[comp.realtime] Realtime Unix?

klimbal@riacs.edu (Phil Klimbal) (03/01/90)

Many of the "Realtime Unix" systems provide what I would 
characterize as "soft realtime" performance (lets say 1 
millisecond dispatch latency).  What would I do with such 
a system?  How many people actually want all the functionality
of a complete Unix system for their time critical applications?


--Phil Klimbal
  klimbal@riacs.edu

kokody2@me.utoronto.ca (Gerry Kokodyniak) (03/01/90)

Phil Klimbal (klimbal@riacs.edu) in <2057@hydra.riacs.edu> writes:
> Many of the "Realtime Unix" systems provide what I would 
> characterize as "soft realtime" performance (lets say 1 
> millisecond dispatch latency).  What would I do with such 
> a system?  How many people actually want all the functionality
> of a complete Unix system for their time critical applications?
> 
> --Phil Klimbal
>   klimbal@riacs.edu

Realtime Unix becomes very useful in data acquisition/control environments.
An example is say one wants to control several aspects of an experiment and
take data at the same time. In an MSDOS environment one would have to
integrate the different pid loops, data acquisition, etc etc into one
program and one would have to integrate hardware to handle such things as
function generation.

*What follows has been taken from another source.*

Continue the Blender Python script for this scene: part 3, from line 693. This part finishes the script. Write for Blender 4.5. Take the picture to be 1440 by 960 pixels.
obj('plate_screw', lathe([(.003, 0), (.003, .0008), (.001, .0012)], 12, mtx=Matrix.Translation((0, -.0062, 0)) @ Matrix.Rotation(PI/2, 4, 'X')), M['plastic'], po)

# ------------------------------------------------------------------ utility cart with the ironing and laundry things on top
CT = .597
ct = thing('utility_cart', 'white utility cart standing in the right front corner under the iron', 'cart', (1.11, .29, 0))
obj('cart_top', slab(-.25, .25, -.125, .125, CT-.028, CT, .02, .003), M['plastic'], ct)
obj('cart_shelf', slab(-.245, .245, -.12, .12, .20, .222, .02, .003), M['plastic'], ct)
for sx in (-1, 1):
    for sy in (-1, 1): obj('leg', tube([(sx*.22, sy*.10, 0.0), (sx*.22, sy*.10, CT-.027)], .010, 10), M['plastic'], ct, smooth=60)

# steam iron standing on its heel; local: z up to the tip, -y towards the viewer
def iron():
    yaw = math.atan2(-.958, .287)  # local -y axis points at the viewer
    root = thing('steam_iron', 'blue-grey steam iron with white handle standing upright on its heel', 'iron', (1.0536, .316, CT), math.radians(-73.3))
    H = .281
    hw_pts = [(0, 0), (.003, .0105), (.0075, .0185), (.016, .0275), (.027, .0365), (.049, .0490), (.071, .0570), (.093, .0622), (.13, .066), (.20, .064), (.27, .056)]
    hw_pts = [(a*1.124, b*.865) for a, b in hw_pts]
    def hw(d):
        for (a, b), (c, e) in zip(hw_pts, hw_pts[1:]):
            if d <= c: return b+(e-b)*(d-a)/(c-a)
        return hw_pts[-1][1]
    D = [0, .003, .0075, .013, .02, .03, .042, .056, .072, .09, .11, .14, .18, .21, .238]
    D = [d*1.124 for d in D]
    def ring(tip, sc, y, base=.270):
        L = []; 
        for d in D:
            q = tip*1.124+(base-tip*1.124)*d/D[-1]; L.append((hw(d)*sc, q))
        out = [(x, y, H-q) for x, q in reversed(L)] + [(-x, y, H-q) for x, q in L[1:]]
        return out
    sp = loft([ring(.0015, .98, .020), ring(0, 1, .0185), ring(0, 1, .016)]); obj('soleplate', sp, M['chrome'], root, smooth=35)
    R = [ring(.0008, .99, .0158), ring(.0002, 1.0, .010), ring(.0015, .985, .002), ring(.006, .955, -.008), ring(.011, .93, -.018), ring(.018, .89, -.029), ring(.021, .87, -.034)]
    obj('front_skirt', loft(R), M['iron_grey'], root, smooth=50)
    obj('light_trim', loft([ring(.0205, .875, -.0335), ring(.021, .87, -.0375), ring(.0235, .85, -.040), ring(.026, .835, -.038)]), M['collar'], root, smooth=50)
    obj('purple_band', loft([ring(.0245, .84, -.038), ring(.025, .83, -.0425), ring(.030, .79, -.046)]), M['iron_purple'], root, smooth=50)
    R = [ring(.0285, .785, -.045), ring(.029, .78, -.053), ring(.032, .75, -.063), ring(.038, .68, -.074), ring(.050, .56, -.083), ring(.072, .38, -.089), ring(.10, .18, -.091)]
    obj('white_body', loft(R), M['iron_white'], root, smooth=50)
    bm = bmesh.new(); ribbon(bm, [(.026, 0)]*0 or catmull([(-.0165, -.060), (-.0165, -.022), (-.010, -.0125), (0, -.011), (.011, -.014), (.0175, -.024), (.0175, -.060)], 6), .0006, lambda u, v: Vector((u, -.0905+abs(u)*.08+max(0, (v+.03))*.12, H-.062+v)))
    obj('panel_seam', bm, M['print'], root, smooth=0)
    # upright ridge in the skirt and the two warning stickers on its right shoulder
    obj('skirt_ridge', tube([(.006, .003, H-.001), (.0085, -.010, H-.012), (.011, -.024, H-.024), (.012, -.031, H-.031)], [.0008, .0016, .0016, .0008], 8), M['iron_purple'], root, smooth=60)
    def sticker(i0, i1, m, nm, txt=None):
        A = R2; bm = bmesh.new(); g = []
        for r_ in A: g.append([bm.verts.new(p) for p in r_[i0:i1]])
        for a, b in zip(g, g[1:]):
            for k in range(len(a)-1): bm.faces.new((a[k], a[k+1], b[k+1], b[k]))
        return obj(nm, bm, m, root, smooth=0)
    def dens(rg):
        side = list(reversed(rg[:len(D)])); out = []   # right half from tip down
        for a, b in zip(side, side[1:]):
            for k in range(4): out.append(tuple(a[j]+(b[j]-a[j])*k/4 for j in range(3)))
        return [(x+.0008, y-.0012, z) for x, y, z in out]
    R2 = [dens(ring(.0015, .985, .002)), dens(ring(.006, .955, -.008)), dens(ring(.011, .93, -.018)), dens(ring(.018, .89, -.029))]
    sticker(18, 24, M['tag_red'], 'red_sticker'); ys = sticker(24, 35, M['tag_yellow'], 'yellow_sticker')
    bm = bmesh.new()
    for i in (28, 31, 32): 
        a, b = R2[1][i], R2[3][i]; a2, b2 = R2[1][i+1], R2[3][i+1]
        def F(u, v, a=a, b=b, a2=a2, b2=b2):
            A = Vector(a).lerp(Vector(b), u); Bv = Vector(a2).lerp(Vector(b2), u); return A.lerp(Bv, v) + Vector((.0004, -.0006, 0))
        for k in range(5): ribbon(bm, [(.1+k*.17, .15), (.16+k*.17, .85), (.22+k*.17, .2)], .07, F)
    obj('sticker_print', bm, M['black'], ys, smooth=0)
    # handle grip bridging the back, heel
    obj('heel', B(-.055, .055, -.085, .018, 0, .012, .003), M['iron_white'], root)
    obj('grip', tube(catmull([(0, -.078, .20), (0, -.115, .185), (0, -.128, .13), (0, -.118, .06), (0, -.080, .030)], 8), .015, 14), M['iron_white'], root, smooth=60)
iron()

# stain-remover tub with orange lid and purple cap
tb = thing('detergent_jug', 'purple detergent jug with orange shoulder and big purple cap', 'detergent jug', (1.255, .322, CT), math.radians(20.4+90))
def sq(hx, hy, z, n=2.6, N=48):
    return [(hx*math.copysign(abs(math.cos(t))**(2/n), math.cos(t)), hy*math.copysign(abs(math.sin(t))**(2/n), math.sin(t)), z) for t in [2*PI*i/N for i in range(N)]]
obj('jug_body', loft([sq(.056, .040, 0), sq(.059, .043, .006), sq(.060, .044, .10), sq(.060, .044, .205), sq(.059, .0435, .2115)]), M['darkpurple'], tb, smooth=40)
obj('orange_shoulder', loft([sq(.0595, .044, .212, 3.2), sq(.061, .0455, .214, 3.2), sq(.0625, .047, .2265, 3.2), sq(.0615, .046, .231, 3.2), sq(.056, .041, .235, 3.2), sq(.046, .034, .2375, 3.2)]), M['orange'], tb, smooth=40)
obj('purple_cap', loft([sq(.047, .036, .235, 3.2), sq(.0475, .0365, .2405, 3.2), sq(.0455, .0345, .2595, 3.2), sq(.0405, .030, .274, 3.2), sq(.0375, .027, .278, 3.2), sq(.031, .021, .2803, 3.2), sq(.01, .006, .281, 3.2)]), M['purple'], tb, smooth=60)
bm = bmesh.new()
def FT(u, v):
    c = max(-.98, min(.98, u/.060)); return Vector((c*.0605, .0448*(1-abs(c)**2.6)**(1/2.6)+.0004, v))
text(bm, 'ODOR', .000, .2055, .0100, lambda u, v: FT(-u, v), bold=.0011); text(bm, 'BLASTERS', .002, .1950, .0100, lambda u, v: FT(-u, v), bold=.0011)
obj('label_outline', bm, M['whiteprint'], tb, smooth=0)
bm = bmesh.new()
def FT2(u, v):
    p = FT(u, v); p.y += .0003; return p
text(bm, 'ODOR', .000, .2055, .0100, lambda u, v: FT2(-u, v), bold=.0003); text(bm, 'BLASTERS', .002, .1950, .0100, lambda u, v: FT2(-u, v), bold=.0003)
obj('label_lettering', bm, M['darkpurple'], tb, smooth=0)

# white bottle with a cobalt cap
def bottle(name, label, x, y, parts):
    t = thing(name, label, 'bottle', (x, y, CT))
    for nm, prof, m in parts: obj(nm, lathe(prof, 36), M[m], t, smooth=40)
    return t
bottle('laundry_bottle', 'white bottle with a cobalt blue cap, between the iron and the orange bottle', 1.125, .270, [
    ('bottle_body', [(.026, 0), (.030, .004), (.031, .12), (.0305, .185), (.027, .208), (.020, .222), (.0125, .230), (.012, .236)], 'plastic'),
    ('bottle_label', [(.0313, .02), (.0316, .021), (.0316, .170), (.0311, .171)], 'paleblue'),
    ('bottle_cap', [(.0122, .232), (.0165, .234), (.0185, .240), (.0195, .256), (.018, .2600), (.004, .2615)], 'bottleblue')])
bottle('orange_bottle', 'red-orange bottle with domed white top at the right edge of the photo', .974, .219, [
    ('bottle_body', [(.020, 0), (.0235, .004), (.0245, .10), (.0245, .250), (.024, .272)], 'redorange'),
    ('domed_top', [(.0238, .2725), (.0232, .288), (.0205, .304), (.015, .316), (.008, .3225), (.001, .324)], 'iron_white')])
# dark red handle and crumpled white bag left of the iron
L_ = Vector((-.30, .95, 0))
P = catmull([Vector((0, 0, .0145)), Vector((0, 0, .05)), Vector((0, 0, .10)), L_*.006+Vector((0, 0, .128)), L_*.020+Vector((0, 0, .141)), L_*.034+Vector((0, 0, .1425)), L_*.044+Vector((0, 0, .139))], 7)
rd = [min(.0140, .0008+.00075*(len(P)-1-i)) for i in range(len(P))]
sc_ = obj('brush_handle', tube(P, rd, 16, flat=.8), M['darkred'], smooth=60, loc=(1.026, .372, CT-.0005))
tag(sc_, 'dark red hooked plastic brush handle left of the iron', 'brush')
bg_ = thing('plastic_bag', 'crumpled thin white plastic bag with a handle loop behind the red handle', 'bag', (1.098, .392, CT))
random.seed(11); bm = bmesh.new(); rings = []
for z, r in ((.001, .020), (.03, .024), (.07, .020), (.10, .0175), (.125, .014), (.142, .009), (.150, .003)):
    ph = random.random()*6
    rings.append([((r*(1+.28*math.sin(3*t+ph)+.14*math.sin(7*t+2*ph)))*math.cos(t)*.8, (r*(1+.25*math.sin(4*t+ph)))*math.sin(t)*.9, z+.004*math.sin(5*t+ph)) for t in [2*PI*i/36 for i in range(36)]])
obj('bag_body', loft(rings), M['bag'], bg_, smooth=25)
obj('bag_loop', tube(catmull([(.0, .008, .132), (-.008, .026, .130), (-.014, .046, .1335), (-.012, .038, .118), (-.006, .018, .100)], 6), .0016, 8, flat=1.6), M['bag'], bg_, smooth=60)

If one wanted to add or subtract control/data acquisition
modules, the timing of the program would be seriously affected and one would 
have to rework the program to optimize to the desired timing. On a real-time
unix system one could have a child process that is a function generator,
another child process acquiring data, another child process controlling
one parameter etc etc. With the addition/subtraction of a process, the
timing aspects remain the same. One also has the advantages of the
development environment of a unix system. Included are networking capabilities
thru tcp/ip aloowing one to remotely monitor/control experiments, etc etc.
There is also the advantage that it is a unix system in that many machines
in universities are unix machines running network file servers such as nfs
where one could share resources over the net and have a single type of
operating system instead of transfering from MSDOS to unix etc etc.

It also appears that NASA will be using a realtime UNIX system (i.e. LYNX OS
- a Sys V R 3.2 derivative with BSD features) for use on the space station
(for whenever it comes into being). 

The beauty of the system is that many hardware dependent functions can be 
taken over with software modules. This becomes more possible with faster and
faster micros such as the 80486, 88000, 68040 etc machines. This alows one
more flexibility in applying/changing these functions.

So in my opinion, I think many different people would have use of such
operating systems. There are many uses that probably haven't even been
considered to this point that have been hardware dependent till now.

Gerry Kokodyniak


Gerry Kokodyniak, Ph.D. Student            Department of Mechanical Engineering
kokody2@me.toronto.edu                            University of Toronto
kokody2@me.utoronto.ca                       Structural Integrity Fatigue and
kokody2@ME.UTORONTO.BITNET                     Fracture Research Laboratory
{linus,allegra,decvax,floyd}!utcsri!me!kokody2        (416) 978-6853

mike@lynx.uucp (Mike Bunnell) (03/02/90)

>
>[...
>It also appears that NASA will be using a realtime UNIX system (i.e. LYNX OS
>- a Sys V R 3.2 derivative with BSD features) for use on the space station
>(for whenever it comes into being). 
>..]
>

Thank you for mentioning LynxOS.  LynxOS is NOT, however, a derivative
of SYS VR3 (yuck) or any other operating system.  LynxOS was written
from scratch as an operating system for running hard real-time applications.
Actually, we origionally chose the Berekely 4.2 system call interface
(working signals, select, symbolic links, sockets, job control,
long file names etc.)
System V compatiblity was added later as were 4.3 stuff and POSIX.
It is true that you can run System V executables, but that is because
everyone has picked System V for there binary coding standards and
there is more off-the-shelf software available for system V.
However when we compile GNU stuff or X-Windows we make the BSD versions.

m5@lynx.uucp (Mike McNally) (03/02/90)

mike@lynx.uucp (Mike Bunnell) writes:

>>It also appears that NASA will be using a realtime UNIX system (i.e. LYNX OS

>Actually, we origionally chose . . .
>System V compatiblity was added . . .
>everyone has picked System V for there binary . . .

We'll be adding the "ispell" spelling checker to our standard distribution
real soon now...




-- 
Mike McNally                                    Lynx Real-Time Systems
uucp: {voder,athsys}!lynx!m5                    phone: 408 370 2233

            Where equal mind and contest equal, go.